[WHAT TO PRODUCE] Write out, exactly as given, every line from the one holding "What Blender Python" to the one holding "COL = scene.collection", including both.

[INPUT]
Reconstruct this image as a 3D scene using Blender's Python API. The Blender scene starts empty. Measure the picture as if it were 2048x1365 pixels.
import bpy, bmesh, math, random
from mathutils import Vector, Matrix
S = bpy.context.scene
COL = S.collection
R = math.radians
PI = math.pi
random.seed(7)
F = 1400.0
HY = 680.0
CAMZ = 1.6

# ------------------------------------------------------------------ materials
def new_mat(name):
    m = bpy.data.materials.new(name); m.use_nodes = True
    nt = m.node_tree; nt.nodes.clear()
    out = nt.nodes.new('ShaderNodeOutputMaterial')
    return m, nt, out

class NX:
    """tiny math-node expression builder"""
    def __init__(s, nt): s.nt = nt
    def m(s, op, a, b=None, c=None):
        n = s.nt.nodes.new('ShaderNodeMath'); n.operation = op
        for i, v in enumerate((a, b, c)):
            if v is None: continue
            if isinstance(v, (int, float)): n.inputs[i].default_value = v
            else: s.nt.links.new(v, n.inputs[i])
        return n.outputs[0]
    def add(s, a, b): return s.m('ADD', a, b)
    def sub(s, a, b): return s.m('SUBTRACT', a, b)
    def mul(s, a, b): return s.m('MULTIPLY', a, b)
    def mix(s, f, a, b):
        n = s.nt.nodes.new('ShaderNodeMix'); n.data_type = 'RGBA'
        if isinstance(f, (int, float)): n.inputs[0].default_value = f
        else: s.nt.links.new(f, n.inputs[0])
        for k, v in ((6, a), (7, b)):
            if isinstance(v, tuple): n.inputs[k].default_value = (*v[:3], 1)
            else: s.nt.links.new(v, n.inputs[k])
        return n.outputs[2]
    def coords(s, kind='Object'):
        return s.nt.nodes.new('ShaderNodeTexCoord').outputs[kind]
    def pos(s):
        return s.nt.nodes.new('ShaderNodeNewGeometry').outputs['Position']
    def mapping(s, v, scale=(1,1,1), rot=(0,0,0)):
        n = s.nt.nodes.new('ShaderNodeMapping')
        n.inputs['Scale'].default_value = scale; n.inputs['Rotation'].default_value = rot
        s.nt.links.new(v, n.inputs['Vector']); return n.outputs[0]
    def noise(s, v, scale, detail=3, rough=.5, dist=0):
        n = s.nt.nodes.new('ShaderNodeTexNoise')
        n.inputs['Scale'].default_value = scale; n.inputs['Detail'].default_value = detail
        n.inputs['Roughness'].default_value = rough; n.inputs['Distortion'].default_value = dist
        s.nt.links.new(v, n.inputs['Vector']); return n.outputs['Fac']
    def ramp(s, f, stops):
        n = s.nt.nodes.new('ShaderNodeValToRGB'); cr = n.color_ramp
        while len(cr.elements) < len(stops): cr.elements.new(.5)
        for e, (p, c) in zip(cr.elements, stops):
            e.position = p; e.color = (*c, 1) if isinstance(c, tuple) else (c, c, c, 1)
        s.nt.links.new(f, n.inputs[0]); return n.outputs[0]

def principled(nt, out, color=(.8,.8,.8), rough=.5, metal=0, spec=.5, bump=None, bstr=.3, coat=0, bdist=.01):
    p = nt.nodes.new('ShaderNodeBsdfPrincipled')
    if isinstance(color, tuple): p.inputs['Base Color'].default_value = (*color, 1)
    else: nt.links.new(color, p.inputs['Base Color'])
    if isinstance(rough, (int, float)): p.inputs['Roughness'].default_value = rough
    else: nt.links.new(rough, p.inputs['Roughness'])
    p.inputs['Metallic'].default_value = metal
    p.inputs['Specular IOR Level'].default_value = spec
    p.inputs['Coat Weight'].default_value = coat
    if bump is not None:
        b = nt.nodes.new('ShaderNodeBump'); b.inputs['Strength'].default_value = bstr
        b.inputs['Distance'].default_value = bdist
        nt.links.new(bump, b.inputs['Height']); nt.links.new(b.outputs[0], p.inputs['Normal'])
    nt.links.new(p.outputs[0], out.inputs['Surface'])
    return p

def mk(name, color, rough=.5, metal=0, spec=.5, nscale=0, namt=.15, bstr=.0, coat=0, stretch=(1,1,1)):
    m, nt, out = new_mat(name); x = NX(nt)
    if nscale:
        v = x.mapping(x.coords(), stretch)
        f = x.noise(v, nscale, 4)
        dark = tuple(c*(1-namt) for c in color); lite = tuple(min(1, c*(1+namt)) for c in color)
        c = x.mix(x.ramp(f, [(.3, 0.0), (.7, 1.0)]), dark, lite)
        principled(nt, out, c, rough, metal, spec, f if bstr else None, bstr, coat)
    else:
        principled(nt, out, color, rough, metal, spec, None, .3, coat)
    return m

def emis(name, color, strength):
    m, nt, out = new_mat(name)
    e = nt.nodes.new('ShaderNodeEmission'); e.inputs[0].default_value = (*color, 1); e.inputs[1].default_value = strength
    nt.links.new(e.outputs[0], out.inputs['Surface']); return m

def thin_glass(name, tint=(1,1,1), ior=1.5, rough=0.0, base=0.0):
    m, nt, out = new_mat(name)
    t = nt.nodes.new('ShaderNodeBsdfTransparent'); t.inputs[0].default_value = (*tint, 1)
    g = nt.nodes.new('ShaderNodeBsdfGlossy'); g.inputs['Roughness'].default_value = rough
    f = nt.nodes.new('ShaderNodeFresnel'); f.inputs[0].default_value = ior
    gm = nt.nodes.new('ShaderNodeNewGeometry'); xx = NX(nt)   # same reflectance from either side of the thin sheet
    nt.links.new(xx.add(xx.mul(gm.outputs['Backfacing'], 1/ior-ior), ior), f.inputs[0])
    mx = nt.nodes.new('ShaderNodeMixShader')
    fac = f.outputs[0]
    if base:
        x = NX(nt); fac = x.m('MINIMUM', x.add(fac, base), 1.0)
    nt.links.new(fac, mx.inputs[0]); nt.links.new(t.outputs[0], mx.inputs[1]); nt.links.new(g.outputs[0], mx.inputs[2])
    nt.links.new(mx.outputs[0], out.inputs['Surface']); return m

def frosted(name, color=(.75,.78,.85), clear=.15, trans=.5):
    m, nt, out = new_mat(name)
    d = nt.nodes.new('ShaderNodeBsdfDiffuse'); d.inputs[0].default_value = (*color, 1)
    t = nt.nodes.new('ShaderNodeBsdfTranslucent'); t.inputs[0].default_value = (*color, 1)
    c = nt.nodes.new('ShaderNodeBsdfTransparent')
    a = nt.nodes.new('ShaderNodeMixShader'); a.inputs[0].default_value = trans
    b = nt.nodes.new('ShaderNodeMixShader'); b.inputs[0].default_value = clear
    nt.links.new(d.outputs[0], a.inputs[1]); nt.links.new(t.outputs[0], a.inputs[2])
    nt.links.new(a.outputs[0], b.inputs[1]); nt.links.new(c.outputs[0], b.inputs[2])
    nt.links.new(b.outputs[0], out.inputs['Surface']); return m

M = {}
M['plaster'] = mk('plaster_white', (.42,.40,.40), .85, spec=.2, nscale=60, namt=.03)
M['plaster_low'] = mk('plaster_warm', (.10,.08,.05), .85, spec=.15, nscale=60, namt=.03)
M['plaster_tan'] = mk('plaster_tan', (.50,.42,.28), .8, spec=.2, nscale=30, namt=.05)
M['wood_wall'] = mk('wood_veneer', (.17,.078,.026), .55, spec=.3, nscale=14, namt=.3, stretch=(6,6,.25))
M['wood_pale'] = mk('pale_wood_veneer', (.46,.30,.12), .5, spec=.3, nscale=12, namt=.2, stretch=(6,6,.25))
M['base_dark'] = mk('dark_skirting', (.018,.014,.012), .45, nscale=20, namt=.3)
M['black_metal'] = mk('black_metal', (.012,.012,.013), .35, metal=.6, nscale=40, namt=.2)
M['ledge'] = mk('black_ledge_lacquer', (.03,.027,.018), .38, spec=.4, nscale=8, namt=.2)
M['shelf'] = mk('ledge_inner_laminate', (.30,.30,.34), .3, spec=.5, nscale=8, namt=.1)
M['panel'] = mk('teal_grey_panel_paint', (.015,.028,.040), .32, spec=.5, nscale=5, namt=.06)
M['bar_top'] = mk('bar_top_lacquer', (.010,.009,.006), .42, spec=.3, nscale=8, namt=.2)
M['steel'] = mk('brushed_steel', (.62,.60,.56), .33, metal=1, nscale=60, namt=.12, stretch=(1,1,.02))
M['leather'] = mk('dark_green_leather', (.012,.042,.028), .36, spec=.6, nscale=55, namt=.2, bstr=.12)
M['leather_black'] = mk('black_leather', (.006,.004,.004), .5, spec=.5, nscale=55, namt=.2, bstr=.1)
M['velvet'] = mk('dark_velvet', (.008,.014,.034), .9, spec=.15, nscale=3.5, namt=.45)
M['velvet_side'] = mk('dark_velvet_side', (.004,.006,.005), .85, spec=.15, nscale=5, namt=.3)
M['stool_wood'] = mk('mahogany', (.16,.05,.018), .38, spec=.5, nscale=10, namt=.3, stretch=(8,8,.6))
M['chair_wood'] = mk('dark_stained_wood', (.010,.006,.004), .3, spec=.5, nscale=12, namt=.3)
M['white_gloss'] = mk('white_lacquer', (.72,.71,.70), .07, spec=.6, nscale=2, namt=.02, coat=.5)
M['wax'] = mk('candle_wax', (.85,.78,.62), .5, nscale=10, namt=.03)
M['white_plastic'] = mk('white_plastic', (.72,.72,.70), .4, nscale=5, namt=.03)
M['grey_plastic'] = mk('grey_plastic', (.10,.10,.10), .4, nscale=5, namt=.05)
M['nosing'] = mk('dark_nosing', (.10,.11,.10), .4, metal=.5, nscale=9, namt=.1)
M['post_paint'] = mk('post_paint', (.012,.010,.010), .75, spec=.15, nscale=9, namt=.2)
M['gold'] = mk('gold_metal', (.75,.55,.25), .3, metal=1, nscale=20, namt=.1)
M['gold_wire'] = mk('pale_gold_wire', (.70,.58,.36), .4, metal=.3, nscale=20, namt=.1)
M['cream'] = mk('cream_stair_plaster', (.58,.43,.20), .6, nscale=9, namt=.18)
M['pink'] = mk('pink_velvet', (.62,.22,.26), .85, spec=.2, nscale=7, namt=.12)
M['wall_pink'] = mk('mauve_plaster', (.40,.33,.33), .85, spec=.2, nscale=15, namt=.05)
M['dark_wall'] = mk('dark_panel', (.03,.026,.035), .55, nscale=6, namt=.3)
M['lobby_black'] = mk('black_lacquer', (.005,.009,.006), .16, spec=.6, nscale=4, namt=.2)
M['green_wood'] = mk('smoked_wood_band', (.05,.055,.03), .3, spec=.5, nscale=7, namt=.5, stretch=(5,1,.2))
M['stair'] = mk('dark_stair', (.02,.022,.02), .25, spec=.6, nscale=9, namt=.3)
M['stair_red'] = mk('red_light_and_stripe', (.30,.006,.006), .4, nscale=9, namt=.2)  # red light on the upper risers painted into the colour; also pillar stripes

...

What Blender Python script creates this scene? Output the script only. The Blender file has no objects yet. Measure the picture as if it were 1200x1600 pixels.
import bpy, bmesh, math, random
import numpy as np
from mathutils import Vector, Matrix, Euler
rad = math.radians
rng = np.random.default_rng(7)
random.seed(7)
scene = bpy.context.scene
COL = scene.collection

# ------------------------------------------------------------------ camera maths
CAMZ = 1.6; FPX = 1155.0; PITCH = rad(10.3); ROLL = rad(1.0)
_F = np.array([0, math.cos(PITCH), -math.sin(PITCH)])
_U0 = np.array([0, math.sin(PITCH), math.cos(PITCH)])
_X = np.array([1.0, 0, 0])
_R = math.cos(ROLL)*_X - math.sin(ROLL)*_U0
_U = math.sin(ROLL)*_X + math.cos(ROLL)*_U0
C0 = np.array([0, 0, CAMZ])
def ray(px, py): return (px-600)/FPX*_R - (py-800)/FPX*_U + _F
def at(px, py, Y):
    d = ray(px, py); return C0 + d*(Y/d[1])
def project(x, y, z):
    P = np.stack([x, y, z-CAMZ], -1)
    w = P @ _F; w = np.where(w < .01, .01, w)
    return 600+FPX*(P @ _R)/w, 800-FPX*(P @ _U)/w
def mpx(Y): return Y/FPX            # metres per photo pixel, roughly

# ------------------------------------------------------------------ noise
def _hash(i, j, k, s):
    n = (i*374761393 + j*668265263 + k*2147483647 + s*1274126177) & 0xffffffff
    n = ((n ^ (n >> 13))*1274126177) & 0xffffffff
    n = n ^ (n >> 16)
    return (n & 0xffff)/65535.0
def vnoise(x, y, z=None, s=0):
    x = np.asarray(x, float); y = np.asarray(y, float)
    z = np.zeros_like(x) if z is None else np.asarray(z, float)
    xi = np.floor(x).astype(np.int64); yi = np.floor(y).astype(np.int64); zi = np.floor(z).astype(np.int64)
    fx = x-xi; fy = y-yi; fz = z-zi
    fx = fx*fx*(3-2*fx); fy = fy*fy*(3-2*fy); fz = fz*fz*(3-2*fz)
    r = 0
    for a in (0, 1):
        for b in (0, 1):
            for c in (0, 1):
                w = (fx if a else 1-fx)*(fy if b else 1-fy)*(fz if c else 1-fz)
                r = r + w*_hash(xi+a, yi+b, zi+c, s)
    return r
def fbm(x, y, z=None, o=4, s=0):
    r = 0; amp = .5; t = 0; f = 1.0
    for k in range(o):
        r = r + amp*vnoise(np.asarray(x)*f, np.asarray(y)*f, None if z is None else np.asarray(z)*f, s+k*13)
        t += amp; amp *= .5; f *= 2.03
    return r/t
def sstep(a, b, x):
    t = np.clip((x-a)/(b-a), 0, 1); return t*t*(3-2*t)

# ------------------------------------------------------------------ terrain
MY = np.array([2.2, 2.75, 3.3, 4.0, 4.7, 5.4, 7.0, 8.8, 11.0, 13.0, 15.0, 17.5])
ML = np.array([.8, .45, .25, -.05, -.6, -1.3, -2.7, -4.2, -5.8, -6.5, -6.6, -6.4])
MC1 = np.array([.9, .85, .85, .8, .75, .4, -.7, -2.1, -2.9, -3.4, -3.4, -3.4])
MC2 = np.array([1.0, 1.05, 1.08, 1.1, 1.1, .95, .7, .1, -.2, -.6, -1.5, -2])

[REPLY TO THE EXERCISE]
What Blender Python script creates this scene? Output the script only. The Blender file has no objects yet. Measure the picture as if it were 1200x1600 pixels.
import bpy, bmesh, math, random
import numpy as np
from mathutils import Vector, Matrix, Euler
rad = math.radians
rng = np.random.default_rng(7)
random.seed(7)
scene = bpy.context.scene
COL = scene.collection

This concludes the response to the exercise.